Second, say the words out loud. Sometimes hearing the word "BATH" helps you realize it often follows the word "draw" in a way that just looking at the letters doesn't.

Third, take a break. If you’re down to your last two mistakes, put the phone down. Go do something else for twenty minutes. When you come back, your brain will have subconsciously worked through the "stuck" patterns, and the Blue or Purple category might just jump out at you.

To wrap this up, the August 3rd puzzle was all about the versatility of common English words. From the "Primary" descriptors in Yellow to the "Easy Tasks" in Purple, it required a broad reach. If you solved it, congrats. If you didn't, there’s always tomorrow’s grid.

Keep a tally of the categories you miss most often. If it's always Purple, start looking for idioms and hidden prefixes.

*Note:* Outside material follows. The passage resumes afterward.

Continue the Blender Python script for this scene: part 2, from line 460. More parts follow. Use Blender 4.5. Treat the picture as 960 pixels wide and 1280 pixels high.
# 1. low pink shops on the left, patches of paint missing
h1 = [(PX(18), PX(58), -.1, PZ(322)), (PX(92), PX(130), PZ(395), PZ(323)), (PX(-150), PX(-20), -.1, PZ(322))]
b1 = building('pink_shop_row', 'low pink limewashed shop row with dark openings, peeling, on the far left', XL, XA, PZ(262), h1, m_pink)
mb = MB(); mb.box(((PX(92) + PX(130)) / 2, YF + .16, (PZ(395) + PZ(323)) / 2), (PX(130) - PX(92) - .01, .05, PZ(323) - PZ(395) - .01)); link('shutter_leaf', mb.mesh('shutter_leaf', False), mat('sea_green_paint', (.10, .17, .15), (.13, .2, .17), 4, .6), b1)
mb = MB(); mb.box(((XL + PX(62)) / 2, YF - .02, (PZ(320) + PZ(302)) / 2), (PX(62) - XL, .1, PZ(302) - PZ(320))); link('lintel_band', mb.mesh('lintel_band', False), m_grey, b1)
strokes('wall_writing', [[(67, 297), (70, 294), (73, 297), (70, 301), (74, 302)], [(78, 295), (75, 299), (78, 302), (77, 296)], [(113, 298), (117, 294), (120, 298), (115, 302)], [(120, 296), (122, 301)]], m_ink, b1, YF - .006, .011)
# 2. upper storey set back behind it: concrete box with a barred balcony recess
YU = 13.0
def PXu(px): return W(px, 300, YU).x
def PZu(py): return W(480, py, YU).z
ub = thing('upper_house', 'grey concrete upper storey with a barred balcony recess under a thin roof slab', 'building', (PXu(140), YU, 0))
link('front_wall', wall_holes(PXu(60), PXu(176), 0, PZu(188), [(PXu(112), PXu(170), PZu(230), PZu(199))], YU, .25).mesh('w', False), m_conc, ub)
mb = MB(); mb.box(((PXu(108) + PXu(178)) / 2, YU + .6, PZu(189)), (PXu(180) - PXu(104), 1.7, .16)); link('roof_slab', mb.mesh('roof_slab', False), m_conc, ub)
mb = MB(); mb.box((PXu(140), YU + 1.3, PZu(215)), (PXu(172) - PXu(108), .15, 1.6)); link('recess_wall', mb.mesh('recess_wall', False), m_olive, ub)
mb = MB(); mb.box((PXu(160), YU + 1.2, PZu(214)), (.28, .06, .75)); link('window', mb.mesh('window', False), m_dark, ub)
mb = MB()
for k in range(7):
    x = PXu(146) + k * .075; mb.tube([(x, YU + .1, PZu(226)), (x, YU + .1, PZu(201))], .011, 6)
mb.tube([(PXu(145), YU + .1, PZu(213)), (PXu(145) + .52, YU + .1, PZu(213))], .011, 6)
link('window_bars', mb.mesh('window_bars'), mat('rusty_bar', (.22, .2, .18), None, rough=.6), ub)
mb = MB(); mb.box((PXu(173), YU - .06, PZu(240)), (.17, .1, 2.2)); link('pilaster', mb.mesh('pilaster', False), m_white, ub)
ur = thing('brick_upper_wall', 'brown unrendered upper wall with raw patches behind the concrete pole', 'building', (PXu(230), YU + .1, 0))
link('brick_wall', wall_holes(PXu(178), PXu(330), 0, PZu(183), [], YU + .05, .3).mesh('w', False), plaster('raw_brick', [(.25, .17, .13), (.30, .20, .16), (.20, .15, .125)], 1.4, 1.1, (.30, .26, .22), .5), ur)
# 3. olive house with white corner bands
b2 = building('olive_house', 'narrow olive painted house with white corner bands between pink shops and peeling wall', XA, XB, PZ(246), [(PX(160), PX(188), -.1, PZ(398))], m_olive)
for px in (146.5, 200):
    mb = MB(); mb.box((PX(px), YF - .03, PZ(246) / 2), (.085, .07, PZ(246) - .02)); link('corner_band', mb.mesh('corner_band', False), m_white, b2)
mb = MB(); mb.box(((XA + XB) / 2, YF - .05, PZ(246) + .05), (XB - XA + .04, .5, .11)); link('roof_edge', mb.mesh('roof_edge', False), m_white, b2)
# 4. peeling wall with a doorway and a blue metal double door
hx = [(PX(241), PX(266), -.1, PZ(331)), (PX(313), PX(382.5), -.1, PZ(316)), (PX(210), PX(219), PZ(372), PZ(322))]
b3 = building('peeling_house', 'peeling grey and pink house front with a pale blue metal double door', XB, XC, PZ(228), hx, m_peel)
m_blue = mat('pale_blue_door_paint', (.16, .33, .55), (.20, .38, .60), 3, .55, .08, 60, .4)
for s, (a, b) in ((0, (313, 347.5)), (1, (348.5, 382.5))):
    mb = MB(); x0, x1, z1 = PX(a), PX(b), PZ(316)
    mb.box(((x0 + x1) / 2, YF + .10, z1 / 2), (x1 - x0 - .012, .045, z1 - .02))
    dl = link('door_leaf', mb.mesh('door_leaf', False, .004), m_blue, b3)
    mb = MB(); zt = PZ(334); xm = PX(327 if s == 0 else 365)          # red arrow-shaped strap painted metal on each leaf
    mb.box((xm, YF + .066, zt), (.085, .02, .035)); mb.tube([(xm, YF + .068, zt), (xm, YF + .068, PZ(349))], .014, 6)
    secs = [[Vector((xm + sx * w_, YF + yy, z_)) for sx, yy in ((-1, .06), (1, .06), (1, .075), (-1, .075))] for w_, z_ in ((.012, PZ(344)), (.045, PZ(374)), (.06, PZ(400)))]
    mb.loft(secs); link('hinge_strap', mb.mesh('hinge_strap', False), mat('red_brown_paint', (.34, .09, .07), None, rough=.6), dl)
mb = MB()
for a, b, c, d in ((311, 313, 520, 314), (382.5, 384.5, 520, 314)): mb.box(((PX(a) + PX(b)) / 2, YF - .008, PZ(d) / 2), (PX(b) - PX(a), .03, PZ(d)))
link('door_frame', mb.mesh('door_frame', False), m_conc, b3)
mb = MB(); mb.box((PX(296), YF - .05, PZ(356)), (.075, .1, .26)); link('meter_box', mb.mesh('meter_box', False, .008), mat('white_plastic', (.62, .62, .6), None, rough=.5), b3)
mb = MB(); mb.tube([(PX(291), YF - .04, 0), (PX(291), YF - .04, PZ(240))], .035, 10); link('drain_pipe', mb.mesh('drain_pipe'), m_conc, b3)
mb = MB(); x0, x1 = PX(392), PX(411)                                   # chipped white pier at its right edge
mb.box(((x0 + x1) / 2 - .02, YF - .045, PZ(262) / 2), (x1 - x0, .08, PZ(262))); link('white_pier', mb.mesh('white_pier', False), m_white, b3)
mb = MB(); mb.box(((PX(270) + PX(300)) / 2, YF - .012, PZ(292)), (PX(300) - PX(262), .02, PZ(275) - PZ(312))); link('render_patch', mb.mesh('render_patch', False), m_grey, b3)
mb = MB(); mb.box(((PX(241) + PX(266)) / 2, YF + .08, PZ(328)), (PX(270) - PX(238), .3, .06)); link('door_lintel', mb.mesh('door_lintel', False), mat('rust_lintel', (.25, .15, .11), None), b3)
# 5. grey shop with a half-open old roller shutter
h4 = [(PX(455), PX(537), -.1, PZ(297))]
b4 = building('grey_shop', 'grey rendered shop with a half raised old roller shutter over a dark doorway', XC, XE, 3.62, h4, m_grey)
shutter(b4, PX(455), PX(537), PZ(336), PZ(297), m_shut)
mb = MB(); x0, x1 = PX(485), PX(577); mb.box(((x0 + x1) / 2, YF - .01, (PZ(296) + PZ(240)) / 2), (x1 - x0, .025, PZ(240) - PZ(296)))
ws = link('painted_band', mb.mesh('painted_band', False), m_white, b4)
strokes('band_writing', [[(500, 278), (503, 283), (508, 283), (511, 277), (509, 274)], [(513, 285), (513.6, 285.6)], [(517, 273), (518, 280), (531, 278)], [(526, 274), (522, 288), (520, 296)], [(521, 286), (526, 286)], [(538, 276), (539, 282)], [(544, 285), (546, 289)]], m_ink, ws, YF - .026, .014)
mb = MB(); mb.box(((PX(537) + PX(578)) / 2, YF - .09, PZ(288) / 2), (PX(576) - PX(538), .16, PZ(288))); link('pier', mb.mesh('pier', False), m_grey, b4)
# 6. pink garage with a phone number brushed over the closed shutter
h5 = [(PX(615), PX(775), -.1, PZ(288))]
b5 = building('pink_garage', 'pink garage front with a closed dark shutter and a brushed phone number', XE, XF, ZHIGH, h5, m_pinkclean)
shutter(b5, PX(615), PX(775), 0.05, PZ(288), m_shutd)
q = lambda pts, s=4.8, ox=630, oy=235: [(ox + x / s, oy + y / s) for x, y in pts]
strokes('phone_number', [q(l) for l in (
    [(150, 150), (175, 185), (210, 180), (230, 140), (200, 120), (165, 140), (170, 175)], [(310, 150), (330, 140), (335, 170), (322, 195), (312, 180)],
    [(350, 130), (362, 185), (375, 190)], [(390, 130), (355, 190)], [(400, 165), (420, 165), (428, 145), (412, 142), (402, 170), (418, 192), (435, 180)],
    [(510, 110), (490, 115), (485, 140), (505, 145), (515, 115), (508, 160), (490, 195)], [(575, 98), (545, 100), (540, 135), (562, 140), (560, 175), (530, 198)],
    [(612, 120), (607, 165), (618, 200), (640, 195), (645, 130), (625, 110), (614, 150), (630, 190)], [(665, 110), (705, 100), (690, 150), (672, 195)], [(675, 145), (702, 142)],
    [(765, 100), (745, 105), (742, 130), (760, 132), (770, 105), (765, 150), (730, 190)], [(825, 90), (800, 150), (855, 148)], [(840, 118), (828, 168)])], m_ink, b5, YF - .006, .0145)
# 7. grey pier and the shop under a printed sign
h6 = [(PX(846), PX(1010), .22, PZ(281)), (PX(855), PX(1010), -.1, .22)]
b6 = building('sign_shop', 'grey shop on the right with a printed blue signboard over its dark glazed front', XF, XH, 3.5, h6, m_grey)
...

If it's always Blue, look for those "hidden verbs" like we saw today with "draw." Mastering Connections is about learning the editor's habits just as much as it is about knowing the words themselves.

Check the grid one more time. Does "SNAP" still feel like it belongs with "BREEZE"? Does "CHIEF" still feel like "MAIN"? Once you see the logic, it’s impossible to un-see it.

Go tackle the next one with these strategies in mind. Look for the overlaps, watch out for the double-meaning nouns, and never trust a simple synonym on the first glance.